Madurez política

Por José Luis Arce
9 de abril, 2021

 

El ejercicio del poder – en especial, cuando significa formar gobierno, es decir, ejercerlo desde el Ejecutivo – significa siempre, para cualquier agrupación política, un claro parteaguas. Es ciertamente un hito que marca, si se quiere, el alcanzar cierta madurez, con las ventajas y los riesgos que esto representa; y que determina, al igual que en las personas, los rasgos definitivos de su “personalidad” política.

Hoy, en sociedades mucho más complejas y, por tanto, con multitud de demandas de los habitantes y con una ciudadanía hipersensible debido a la indignación y el resentimiento que han generado en ella el dolor provocado por las últimas crisis económicas, sociales y políticas –en especial, el vacío generado por la desaparición de muchas de las certezas en torno al bienestar colectivo e individual prometidos a la ciudadanía – ese proceso de maduración de las agrupaciones políticas es mucho más complejo, pues suele ser difícil pasar, sin fuertes conmociones, de la oposición fácil y estridente al ejercicio efectivo del poder, cuando la dinámica política y electoral esta centrada en sembrar desconfianza para cosechar polarización o se fundamenta en hacer el mayor ruido posible a través de mensajes difusos, destructivos y falaces, como suelen ser frecuentemente los discursos políticos hoy.

La madurez que da el ejercicio del poder supone, en un mundo de mayorías débiles y fugaces, el entender que para avanzar en una agenda de política pública o para adoptar medidas urgentes como las necesarias para sanear las finanzas gubernamentales se debe ser transparente en los fines y medios, se debe negociar y, sobre todo ceder y acordar; entendiendo, además, que ciertas luchas se libran en campos distintos a los legislativos.

No existe otro camino, los tiempos de aplastantes mayorías no volverán ni tampoco los de los acuerdos opacos entre caudillos que las construían después de las elecciones.
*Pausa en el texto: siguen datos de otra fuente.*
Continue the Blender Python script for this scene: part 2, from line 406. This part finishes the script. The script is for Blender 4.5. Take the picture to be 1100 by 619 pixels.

Esto supone, además, una dinámica diferente de la política que va más allá de la dimensión competitiva asociada con lo electoral o, en no pocos casos, con inflados egos; y que da paso a una concepción cooperativa, basada en el acuerdo para el bien común.

A muchos nuevos partidos, en especial, los surgidos de los procesos reivindicativos que han surgido por doquier en los últimos 20 años este proceso suele resultarles difícil y tomarles tiempo – varios gobiernos si tienen la fortuna de alcanzarlos –; en algunos casos lo logran, pero no sin incurrir en costos significativos en términos de alienar a sus bases políticas y electorales en el proceso. Pues, negociar y acordar es un ejercicio complejo y muchas veces ingrato por sus costos personales y políticos, cuyos frutos se cosechan en el futuro mientras que la vacía consigna callejera, la vociferación prepotente e irrespetuosa y las mentiras interesadas suelen generar réditos rápidos y amplios para quienes irresponsablemente las emplean.

Por otro lado, la madurez que implica el ser capaz de negociar y acordar no debería ser sinónimo de abandonar las luchas y los principios juveniles. Crecer, para un partido político significa realmente ser capaz de proponer acciones y políticas públicas que respondan y contribuyan a construir el mundo en el que se sueña – desde todos sus ángulos, con realismo y responsabilidad políticos y económicos – y, en un marco de respeto y convivencia democrática, ser capaz de acordar con el resto de la sociedad una ruta para alcanzarlo.

Sólo con madurez en los partidos la política retomará el valor central que debe tener en la construcción de lo colectivo; afortunadamente en medio de la crisis actual el partido de gobierno parece haber logrado ciertas señales de mayoría de edad, pese a las estridencias y las mentiras de algunos de sus diputados que siguen anclados en la protesta callejera o se prestan a la defensa ilegítima de ciertos intereses.